With a diverse range of projects to his name, most recently Neil Burger could be found directing Bryan Cranston and Kevin Hart in the Intouchables remake The Upside. Was it a challenge to bring a much loved story to the big screen and inject a sense of originality about it? Of course. But it wasn’t as hard as taking part in the Hot Corn ‘My Favourite Movies’ feature series, where we ask filmmakers to discuss with us the movies that inspired them.

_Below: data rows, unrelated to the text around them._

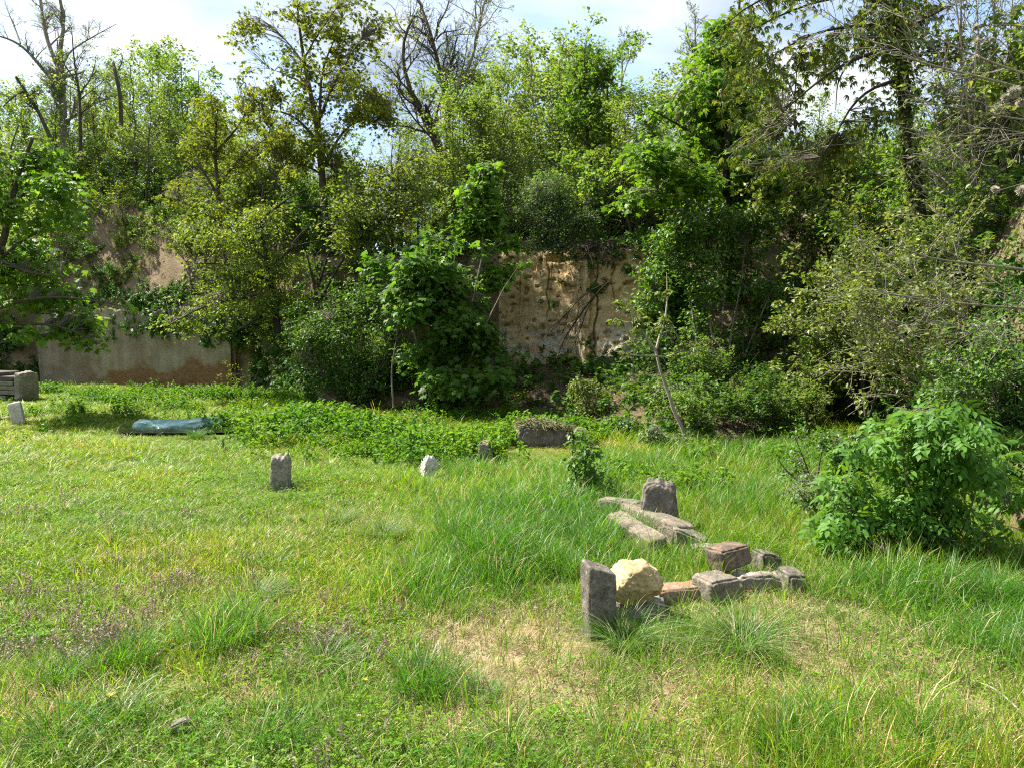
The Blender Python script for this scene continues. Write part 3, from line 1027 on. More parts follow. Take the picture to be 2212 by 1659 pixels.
# ------------------------------------------------------------------ bare tall trees on the skyline
def bare_tree(label, base, limbs, seed, n1=60, n2=420, n3=900, bark='bark', r_tw=.55, lf=0, trop=.3, lm='leaf_wood', ratio=.42):
    rg = np.random.default_rng(seed)
    wood = []
    P, Rr = [], []
    for i, (Q, r0, r1) in enumerate(limbs):
        Q = poly(Q, 14)
        r = np.linspace(r0, r1, 14) * .66
        wood.append(('trunk' if i == 0 else 'limb', [(Q[None], r[None], 7)], None))
        P.append(Q); Rr.append(r)
    P, Rr = np.array(P), np.array(Rr)
    a = level(P, Rr, n1, ratio * .75, .75, (.3, 1), 7, .32, trop, .5, rg)
    b = level(a[0], a[1], int(n2 * 1.15), .5, .75, (.2, 1), 6, .3, trop * .6, .55, rg)
    c = level(b[0], b[1], int(n3 * 1.3), .5, .7, (.3, 1), 4, .32, .15, .6, rg)
    c = (c[0], np.maximum(c[1], .004))
    wood.append(('twigs', [(a[0], a[1], 4), (b[0], np.maximum(b[1], .005), 3), (c[0], c[1], 3)], 'stuff'))
    crown = leafset(c[0], lf, .09, 'kite_wide', rg, tr=(.6, 1), jit=.04) if lf else None
    return plant('bare_tree', label, 'tree', base, wood, crown, lm, bark=bark, twigmat=bark)


Yb = 30.
mk = lambda pts, ox, oy, Y, dY=0.: limb_px(zp(ox, oy, pts), Y, 14, .15, rng, dY)
b0 = mk([(405, 1100), (402, 800), (400, 650), (385, 460), (380, 330)], 0, 0, Yb)
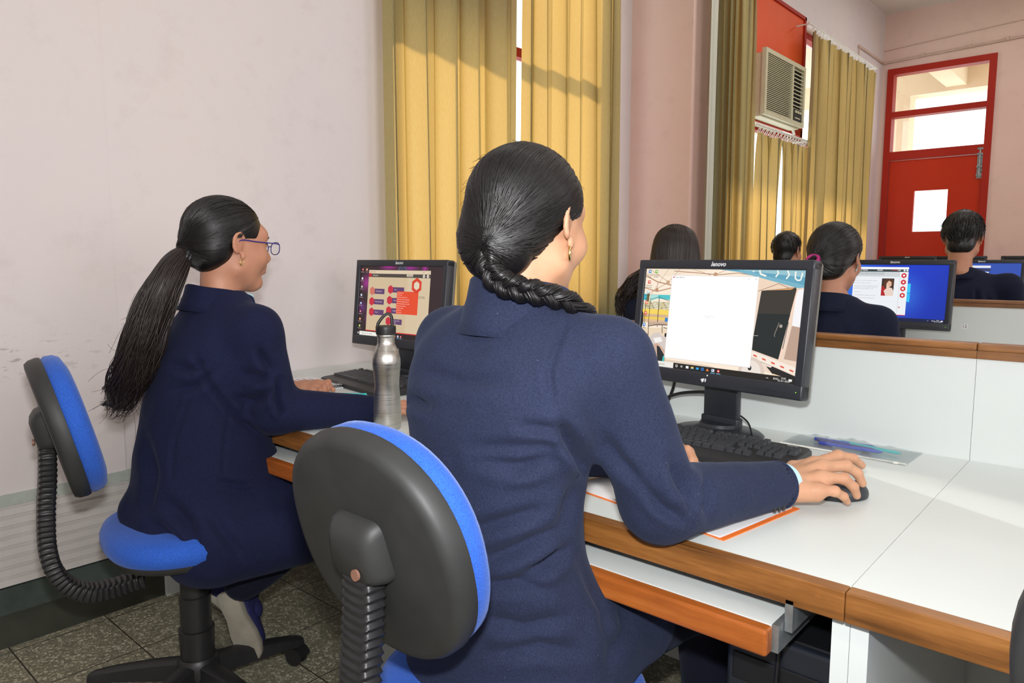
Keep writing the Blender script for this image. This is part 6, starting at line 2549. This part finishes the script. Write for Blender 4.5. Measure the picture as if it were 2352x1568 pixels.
collar([(-1.800, .985, 1.075), (-1.792, .93, 1.085), (-1.812, .868, 1.092), (-1.860, .848, 1.098), (-1.908, .868, 1.092), (-1.930, .93, 1.085), (-1.92, .985, 1.075)],
       .026, .040, .005, pB, OB, 'jacket_b')
collar([(-1.812, .995, 1.088), (-1.806, .935, 1.098), (-1.824, .885, 1.102), (-1.860, .868, 1.104), (-1.896, .885, 1.102), (-1.914, .935, 1.098), (-1.908, .995, 1.088)],
       .018, .026, .002, pB, OB, 'shirt', 'shirt_collar', fall=False)
for q in ((-1.735, 1.035, .755), (-1.720, 1.085, .665)):
    MB().lathe([(.001, -.004), (.010, -.003), (.011, 0), (.010, .003), (.001, .004)], tuple(arr(*q) - OB), 18, 'X').build('jacket_button', M['black_plastic'], pB, smooth=True)
trousers([(a, b, ra + .006, rb + .010) for a, b, ra, rb in legsB], ((-1.895, .90, .555), (.175, .140, .07)), .008, pB, OB)
shoe((-1.848, .970, .060), (-1.878, .912, .268), pB, OB, up=(-.55, .78, .12))
shoe((-1.890, 1.000, .130), (-1.985, .885, .275), pB, OB, up=(.45, .55, .72))

LUMPS[:] = [((0, -.050, -.020), (.070, .062, .060), .03), ((0, -.112, -.014), (.022, .022, .024), .012)]
hairRB = arr(.084, .102, .090)
capB, _ = hair_cap(HB, mB, hairRB, hairC, .003, pB, OB, 'hair', extra=LUMPS)
mb = MB()
strand_cap(mb, hairline_dirs(1300, 15) + crown_dirs(500, 16), arr(0, -.125, -.012) - hairC, hairRB, hairC, 15, .0015, .0008, seed=12)
for q in range(50):
    a = rr_.uniform(0, 6.28)
    d = arr(math.cos(a), rr_.uniform(-.9, .6), rr_.uniform(-.2, 1))
    d2 = d + arr(rr_.normal() * .10, -.12, -.06)
    l = rr_.uniform(.001, .005)
    P3 = [hairC + q_ / np.linalg.norm(q_) * (RAD[0](q_) + e_) for q_, e_ in ((d, 0), (d2, l), (d2 + arr(0, -.12, -.05), l * 1.5))]
    mb.tube(smooth_path(P3, 4), .0003, 3, cap=False)
place(mb, HB, mB, OB).build('combed_hair', M['hair'], capB, smooth=True, sharp=0)
spB = smooth_path([(-1.845, .838, 1.222), (-1.846, .812, 1.195), (-1.843, .772, 1.130), (-1.865, .742, 1.045), (-1.895, .722, .965), (-1.925, .708, .895), (-1.948, .696, .842), (-1.975, .680, .828)], 14)
mb = MB()
mb.tube(spB, np.interp(np.linspace(0, 1, len(spB)), [0, .08, .25, .5, .75, .92, 1], [.012, .024, .036, .040, .030, .014, .002]), 14)
bundle(mb, spB, [.015, .034, .046, .050, .046, .038, .022], 460, .0018, 3, .030, 4.0)
bundle(mb, smooth_path([(-1.930, .700, .90), (-1.955, .690, .858), (-1.972, .680, .838), (-2.000, .664, .832)], 8), [.018, .016, .010, .004], 60, .0014, 9, .006, 3)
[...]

What’s the first movie you fell in love with? It’s a hard thing, because there are films I fell in love with as a really young child, but then films that really influenced me as a filmmaker. The movie that made me want to be a filmmaker was Nosferatu, the original Nosferatu, which I saw on TV once and it was so strange and so powerful, and so transporting in a very, uncanny way that I just thought – what is this. I want to create something that transports people the way I feel like I’m being transported.
What’s the one film you never get tired of watching? La Dolce Vita. I mean there’s a number of films, Dr. Strangelove too. Raging Bull. Those three.
Your favourite movie soundtrack? That’s a hard one. But I will that Philip Glass did the soundtrack to The Illusionist and I got to sit with him, and he’s arguably one of the greatest living composers, and I got to sit with him as he essentially wrote a symphony for me, for my movie. I got to watch that happen, and that was an incredible experience.
What’s your guilty pleasure? I just saw Mary Poppins Returns last night, and it’s not a guilty pleasure, but it’s not a movie I thought I would be interested in. It’s such a throwback, and also remaking something in a daunting way and it’s very successfully done and can really hold its own with the original, and those wonderful musicals of the 50s and 60s.
What’s the one scene that always makes you cry? There isn’t one!
Your favourite ever remake? Oooh that’s a good question. I thought the Planet of the Apes movies were really well done, that was one of the important movies going back to when I was a kid, watching the Charles Heston coming upon the Statue of Liberty was a pretty profound thing to see in a movie, and I thought they did them pretty well when they were remade.